Да, Шар Железный с круговым колодцем скрытого огня
И легким слоем верховым земли с полями ячменя,
С полями ржи, с лугами трав, с зелеными коврами леса,
С громадой гор, где между скал недвижных туч висит завеса,
И с этой плесенью людской, где ярче всех — кто всех старей,
Кто мозг свой жадно расцветил на счет умов других людей.
Я только должен твердо знать, что жесток этот Шар Железный.
И пусть, и пусть. Зачем же грусть? Мы с ним летим воздушной бездной.
Зачем же мягким буду я в железный, в жесткий этот век?
Я меч беру — и я плыву — до устья пышных — пышных рек.

V. О РОДИНЕ И РАБСТВЕ

Принято думать, что только под напев живых и настоящих порывов самой жизни стал Бальмонт слагать те стихи, из-за которых несколько лет принужден был скитаться вдали от родины, забытым изгоем. Говорят, что лишь в 1905 г. стал общественником Бальмонт, а раньше им вовсе и не был, и весь размах, и вся пламенность, вся солнечность его прежней поэзии никакого отношения к нашим общественным стремлениям вовсе не имеют. Лишь по внешности это так. Пел Бальмонт одиноко, даже когда услышали его, он остался в такой среде, которую отнюдь нельзя назвать колыбелью прогрессивного перестроя России, а если песни его читались и в тюрьмах, и в ссылках, если полюбили их кое-кто и из революционеров, ну что же! — дело вкуса; при чем тут общественность? Но налетел 1905 год, и захлестнуло поэзию Бальмонта; не он был вожаком, его увлекли, и, может быть, ложным шагом было с его стороны вмешательство в чуждую ему сферу политики. Так гласит вульгата о Бальмонте.

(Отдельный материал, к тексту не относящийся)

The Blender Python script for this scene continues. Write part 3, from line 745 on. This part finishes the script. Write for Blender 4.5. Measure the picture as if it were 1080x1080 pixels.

Но совсем другой процесс его поэтических томлений и грез на самом деле. Будущий историк именно из Бальмонта — из него даже больше, чем из Горького, — прочтет бурные порывы широких слоев молодежи и не отставших от нее людей зрелых, тех многих и многих, кто встал под революционные знамена. Иносказательно, как символист, как художник, т.е. создатель красных вымыслов с самых первых шагов своих на поприще поэзии, Бальмонт стал выразителем освобождения вольных сил, поэтом вольности и вольницы. Оттого общественность стихов Бальмонта я представил в самой тесной связи с сущностью его миросозерцания. В 1905 году ничего не увидел он вокруг себя такого, что могло бы его ошеломить; вовсе нет. Как же иначе? наконец-то! неужели только теперь? — вот какие чувства пробудил в нем 1905 год. И оттого-то в противоположность тому, что принято о нем писать и думать, в 1905 году песни Бальмонта не только перепевы уже сплетенного раньше в рифмы и ритмы, но в них чувствуется еще какое-то интимное успокоение. 1905 годом помечены тихие «Фейные сказки», милые детские стихи, посвященные ребенку, и так неожиданно говорит нам поэт:

Я не хотел бы быть грозой,
В ней слишком, слишком много грома.

Вне всякой связи с событиями звучат тут его слова о «счастье тихом», а заглавия его стихов все уменьшительные, нежные; чарует образ маленькой феи, одетой в листочек; «сказкой фейной тиховейной» убаюкивает нас поэт. «Заинька», «Кошкин дом», «Глупенькая сказка», «Гномы», «Смех ребенка» — вот вырванные наугад заглавия стихов 1905 года. Но одновременно с перепевом прежнего и с нежной детской поэзией, тогда, в 1905 г., действительно родились две совсем новые для Бальмонта темы; запел он о рабстве и о родине.

В той же книжке, где «Фейные сказки», в отделе «Былинки» есть стихи, просто озаглавленные «Береза»:

Береза родная со стволом серебристым,
О тебе я в тропических чащах скучал.
Я скучал о сирени в цвету и о нем, соловье голосистом,
Обо всем, что я в детстве с мечтой обвенчал.
Я был там далеко —
В многокрасочной пряности пышных ликующих стран.
Там зловещая пума враждебно так щурила око
И пред быстрой грозой оглушал меня рев обезьян.
Но, тихонько качаясь
На тяжелом, чужом, мексиканском седле,
Я душою дремал — и воздушно во мне расцвечаясь,
Восставали родимые тени в серебряной мгле.
О, весенние грозы!
Детство с веткой сирени, в вечерней тиши — соловей,
Зыбь и шепот листвы этой милой плакучей березы,
Зачарованность снов — только раз расцветающих дней!